▸ **To be done**
Copy out each line exactly as it appears.
>>>
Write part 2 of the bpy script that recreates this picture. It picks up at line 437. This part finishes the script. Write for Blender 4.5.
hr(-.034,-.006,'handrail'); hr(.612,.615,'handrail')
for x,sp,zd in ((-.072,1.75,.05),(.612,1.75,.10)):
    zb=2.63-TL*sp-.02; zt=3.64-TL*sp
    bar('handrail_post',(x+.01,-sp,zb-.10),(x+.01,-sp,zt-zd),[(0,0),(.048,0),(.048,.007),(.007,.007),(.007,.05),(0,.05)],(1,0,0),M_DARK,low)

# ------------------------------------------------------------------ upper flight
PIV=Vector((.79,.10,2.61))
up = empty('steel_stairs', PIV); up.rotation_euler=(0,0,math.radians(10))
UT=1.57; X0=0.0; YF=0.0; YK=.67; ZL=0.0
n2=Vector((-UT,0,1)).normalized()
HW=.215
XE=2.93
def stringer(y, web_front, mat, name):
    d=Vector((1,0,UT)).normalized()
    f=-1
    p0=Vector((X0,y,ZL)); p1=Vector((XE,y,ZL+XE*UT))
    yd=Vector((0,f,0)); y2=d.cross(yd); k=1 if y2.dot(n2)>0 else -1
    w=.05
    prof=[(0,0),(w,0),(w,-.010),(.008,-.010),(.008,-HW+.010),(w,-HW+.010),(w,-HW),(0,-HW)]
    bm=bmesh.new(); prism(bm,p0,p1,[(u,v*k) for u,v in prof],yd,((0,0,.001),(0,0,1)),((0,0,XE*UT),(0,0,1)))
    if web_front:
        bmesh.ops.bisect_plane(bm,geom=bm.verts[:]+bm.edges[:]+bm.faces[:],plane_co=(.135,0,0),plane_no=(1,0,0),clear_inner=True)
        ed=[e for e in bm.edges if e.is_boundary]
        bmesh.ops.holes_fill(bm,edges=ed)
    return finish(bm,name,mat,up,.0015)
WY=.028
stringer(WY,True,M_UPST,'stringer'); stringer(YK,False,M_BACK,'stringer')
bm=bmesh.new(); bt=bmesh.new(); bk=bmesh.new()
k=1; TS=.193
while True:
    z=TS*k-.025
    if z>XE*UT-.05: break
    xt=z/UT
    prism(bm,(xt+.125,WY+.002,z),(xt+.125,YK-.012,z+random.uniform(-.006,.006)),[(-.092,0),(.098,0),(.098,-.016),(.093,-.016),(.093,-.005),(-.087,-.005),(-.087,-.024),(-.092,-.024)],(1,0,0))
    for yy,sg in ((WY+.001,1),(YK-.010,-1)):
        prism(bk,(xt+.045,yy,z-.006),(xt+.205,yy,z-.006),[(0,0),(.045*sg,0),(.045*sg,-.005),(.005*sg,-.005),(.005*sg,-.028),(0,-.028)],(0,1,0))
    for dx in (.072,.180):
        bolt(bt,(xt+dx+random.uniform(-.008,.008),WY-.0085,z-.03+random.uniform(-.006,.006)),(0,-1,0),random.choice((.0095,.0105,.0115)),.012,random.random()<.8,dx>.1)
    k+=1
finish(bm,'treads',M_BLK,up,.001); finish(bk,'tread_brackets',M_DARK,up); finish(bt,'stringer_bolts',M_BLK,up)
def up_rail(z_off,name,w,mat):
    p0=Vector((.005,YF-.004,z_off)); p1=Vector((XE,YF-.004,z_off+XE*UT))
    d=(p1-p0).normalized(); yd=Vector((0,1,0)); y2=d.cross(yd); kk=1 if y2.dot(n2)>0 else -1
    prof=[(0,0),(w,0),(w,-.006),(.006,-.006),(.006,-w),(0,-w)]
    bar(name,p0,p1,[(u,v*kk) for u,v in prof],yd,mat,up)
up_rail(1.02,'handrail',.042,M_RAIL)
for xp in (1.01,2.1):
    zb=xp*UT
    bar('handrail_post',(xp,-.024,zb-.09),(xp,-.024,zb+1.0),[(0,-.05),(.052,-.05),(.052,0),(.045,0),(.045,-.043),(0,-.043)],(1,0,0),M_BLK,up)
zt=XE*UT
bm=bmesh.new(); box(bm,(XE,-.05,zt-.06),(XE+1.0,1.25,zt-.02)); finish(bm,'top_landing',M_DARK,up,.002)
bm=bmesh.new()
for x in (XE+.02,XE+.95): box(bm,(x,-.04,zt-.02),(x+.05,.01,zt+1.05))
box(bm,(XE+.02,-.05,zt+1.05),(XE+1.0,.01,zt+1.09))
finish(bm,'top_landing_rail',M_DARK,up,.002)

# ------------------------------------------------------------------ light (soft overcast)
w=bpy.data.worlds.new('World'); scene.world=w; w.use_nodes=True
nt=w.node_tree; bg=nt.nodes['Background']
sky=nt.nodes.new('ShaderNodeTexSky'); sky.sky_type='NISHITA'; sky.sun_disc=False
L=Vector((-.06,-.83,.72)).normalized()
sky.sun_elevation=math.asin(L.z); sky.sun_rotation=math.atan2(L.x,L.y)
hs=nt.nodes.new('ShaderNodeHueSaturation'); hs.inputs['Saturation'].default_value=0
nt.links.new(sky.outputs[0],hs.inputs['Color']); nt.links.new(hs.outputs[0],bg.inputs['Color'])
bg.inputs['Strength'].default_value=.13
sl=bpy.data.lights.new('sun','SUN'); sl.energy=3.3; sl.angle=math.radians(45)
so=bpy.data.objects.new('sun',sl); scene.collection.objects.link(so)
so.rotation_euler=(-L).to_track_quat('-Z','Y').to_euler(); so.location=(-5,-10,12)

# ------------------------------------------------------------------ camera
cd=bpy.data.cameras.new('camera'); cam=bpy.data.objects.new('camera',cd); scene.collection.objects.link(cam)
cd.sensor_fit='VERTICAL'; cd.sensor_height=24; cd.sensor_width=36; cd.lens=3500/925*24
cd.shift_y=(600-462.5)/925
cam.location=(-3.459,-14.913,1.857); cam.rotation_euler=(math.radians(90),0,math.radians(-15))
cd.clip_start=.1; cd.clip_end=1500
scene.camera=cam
<<<
▸ **Completed task**
Write part 2 of the bpy script that recreates this picture. It picks up at line 437. This part finishes the script. Write for Blender 4.5.
hr(-.034,-.006,'handrail'); hr(.612,.615,'handrail')
for x,sp,zd in ((-.072,1.75,.05),(.612,1.75,.10)):
    zb=2.63-TL*sp-.02; zt=3.64-TL*sp
    bar('handrail_post',(x+.01,-sp,zb-.10),(x+.01,-sp,zt-zd),[(0,0),(.048,0),(.048,.007),(.007,.007),(.007,.05),(0,.05)],(1,0,0),M_DARK,low)

# ------------------------------------------------------------------ upper flight
PIV=Vector((.79,.10,2.61))
up = empty('steel_stairs', PIV); up.rotation_euler=(0,0,math.radians(10))
UT=1.57; X0=0.0; YF=0.0; YK=.67; ZL=0.0
n2=Vector((-UT,0,1)).normalized()
HW=.215
XE=2.93
def stringer(y, web_front, mat, name):
    d=Vector((1,0,UT)).normalized()
    f=-1
    p0=Vector((X0,y,ZL)); p1=Vector((XE,y,ZL+XE*UT))
    yd=Vector((0,f,0)); y2=d.cross(yd); k=1 if y2.dot(n2)>0 else -1
    w=.05
    prof=[(0,0),(w,0),(w,-.010),(.008,-.010),(.008,-HW+.010),(w,-HW+.010),(w,-HW),(0,-HW)]
    bm=bmesh.new(); prism(bm,p0,p1,[(u,v*k) for u,v in prof],yd,((0,0,.001),(0,0,1)),((0,0,XE*UT),(0,0,1)))
    if web_front:
        bmesh.ops.bisect_plane(bm,geom=bm.verts[:]+bm.edges[:]+bm.faces[:],plane_co=(.135,0,0),plane_no=(1,0,0),clear_inner=True)
        ed=[e for e in bm.edges if e.is_boundary]
        bmesh.ops.holes_fill(bm,edges=ed)
    return finish(bm,name,mat,up,.0015)
WY=.028
stringer(WY,True,M_UPST,'stringer'); stringer(YK,False,M_BACK,'stringer')
bm=bmesh.new(); bt=bmesh.new(); bk=bmesh.new()
k=1; TS=.193
while True:
    z=TS*k-.025
    if z>XE*UT-.05: break
    xt=z/UT
    prism(bm,(xt+.125,WY+.002,z),(xt+.125,YK-.012,z+random.uniform(-.006,.006)),[(-.092,0),(.098,0),(.098,-.016),(.093,-.016),(.093,-.005),(-.087,-.005),(-.087,-.024),(-.092,-.024)],(1,0,0))
    for yy,sg in ((WY+.001,1),(YK-.010,-1)):
        prism(bk,(xt+.045,yy,z-.006),(xt+.205,yy,z-.006),[(0,0),(.045*sg,0),(.045*sg,-.005),(.005*sg,-.005),(.005*sg,-.028),(0,-.028)],(0,1,0))
    for dx in (.072,.180):
        bolt(bt,(xt+dx+random.uniform(-.008,.008),WY-.0085,z-.03+random.uniform(-.006,.006)),(0,-1,0),random.choice((.0095,.0105,.0115)),.012,random.random()<.8,dx>.1)
    k+=1
finish(bm,'treads',M_BLK,up,.001); finish(bk,'tread_brackets',M_DARK,up); finish(bt,'stringer_bolts',M_BLK,up)
def up_rail(z_off,name,w,mat):
    p0=Vector((.005,YF-.004,z_off)); p1=Vector((XE,YF-.004,z_off+XE*UT))
    d=(p1-p0).normalized(); yd=Vector((0,1,0)); y2=d.cross(yd); kk=1 if y2.dot(n2)>0 else -1
    prof=[(0,0),(w,0),(w,-.006),(.006,-.006),(.006,-w),(0,-w)]
    bar(name,p0,p1,[(u,v*kk) for u,v in prof],yd,mat,up)
up_rail(1.02,'handrail',.042,M_RAIL)
for xp in (1.01,2.1):
    zb=xp*UT
    bar('handrail_post',(xp,-.024,zb-.09),(xp,-.024,zb+1.0),[(0,-.05),(.052,-.05),(.052,0),(.045,0),(.045,-.043),(0,-.043)],(1,0,0),M_BLK,up)
zt=XE*UT
bm=bmesh.new(); box(bm,(XE,-.05,zt-.06),(XE+1.0,1.25,zt-.02)); finish(bm,'top_landing',M_DARK,up,.002)
bm=bmesh.new()
for x in (XE+.02,XE+.95): box(bm,(x,-.04,zt-.02),(x+.05,.01,zt+1.05))
box(bm,(XE+.02,-.05,zt+1.05),(XE+1.0,.01,zt+1.09))
finish(bm,'top_landing_rail',M_DARK,up,.002)

# ------------------------------------------------------------------ light (soft overcast)
w=bpy.data.worlds.new('World'); scene.world=w; w.use_nodes=True
nt=w.node_tree; bg=nt.nodes['Background']
sky=nt.nodes.new('ShaderNodeTexSky'); sky.sky_type='NISHITA'; sky.sun_disc=False
L=Vector((-.06,-.83,.72)).normalized()
sky.sun_elevation=math.asin(L.z); sky.sun_rotation=math.atan2(L.x,L.y)
hs=nt.nodes.new('ShaderNodeHueSaturation'); hs.inputs['Saturation'].default_value=0
nt.links.new(sky.outputs[0],hs.inputs['Color']); nt.links.new(hs.outputs[0],bg.inputs['Color'])
bg.inputs['Strength'].default_value=.13
sl=bpy.data.lights.new('sun','SUN'); sl.energy=3.3; sl.angle=math.radians(45)
so=bpy.data.objects.new('sun',sl); scene.collection.objects.link(so)
so.rotation_euler=(-L).to_track_quat('-Z','Y').to_euler(); so.location=(-5,-10,12)

# ------------------------------------------------------------------ camera
cd=bpy.data.cameras.new('camera'); cam=bpy.data.objects.new('camera',cd); scene.collection.objects.link(cam)
cd.sensor_fit='VERTICAL'; cd.sensor_height=24; cd.sensor_width=36; cd.lens=3500/925*24
cd.shift_y=(600-462.5)/925
cam.location=(-3.459,-14.913,1.857); cam.rotation_euler=(math.radians(90),0,math.radians(-15))
cd.clip_start=.1; cd.clip_end=1500
scene.camera=cam